Although an Australian by birth and a mixed-up-European by ancestry (with Scots, Irish, French, Jewish and Spanish forebears), I have studied American history, earning my Masters degree with a study of Puritan narratives of captivity. I've never made a special study of the Civil War and Reconstruction eras, but I thought I had the same general familiarity with them that any student of the Americas would have. After all, I've tutored Modern American History (Civil War - 1980) at university level in the past. (The distant past, granted ... last century, as my eldest daughter is wont to proclaim with high incredulity when talking about The Things I Did Before I Had Kids).
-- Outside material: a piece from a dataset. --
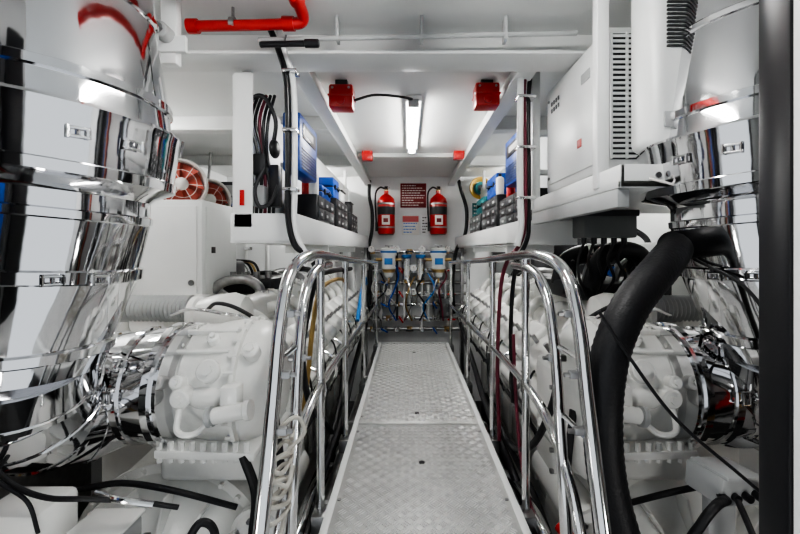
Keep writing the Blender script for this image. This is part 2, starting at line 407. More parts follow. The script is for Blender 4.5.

Yet somehow in all my reading and all my teaching, the significance of June 19th had passed me by. It was on June 19th 1865 that Union soldiers, led by Major General Gordon Granger, landed at Galveston, Texas with news that the war had ended and slavery was over. (If you are at all familiar with American history, you might notice that this is well over 2 years after the war ended and Lincoln's Emancipation Proclamation was made on 1 January 1863. There are many theories as to why this delay happened, all of them unpleasant but probably none of them surprising).

Being neither a person of colour nor an American, I don't feel I can speak with any great wisdom about what Juneteenth and its celebration means. I can say, that as a white Australian to whom the incomplete state of reconciliation in my own country is on ongoing source of pain, that days to acknowledge the darkness of the past and mark some progress from it are valuable. They have meaning, they can matter in the hearts of people.

I told my girls that my birthday was shared with the day that people in America stopped being enslaved. My 6 year old turned her head to me and said, "That's VERY good, Mum."

The 8 year old, being a little more nuanced in her understanding, said thoughtfully, "I don't suppose everything was just all right, straight away, though, was it, Mum?"

"No," I agreed. "It was just the start. It isn't anywhere near finished yet."

But celebrating the start? Ah, that's worth doing. Yes, it is.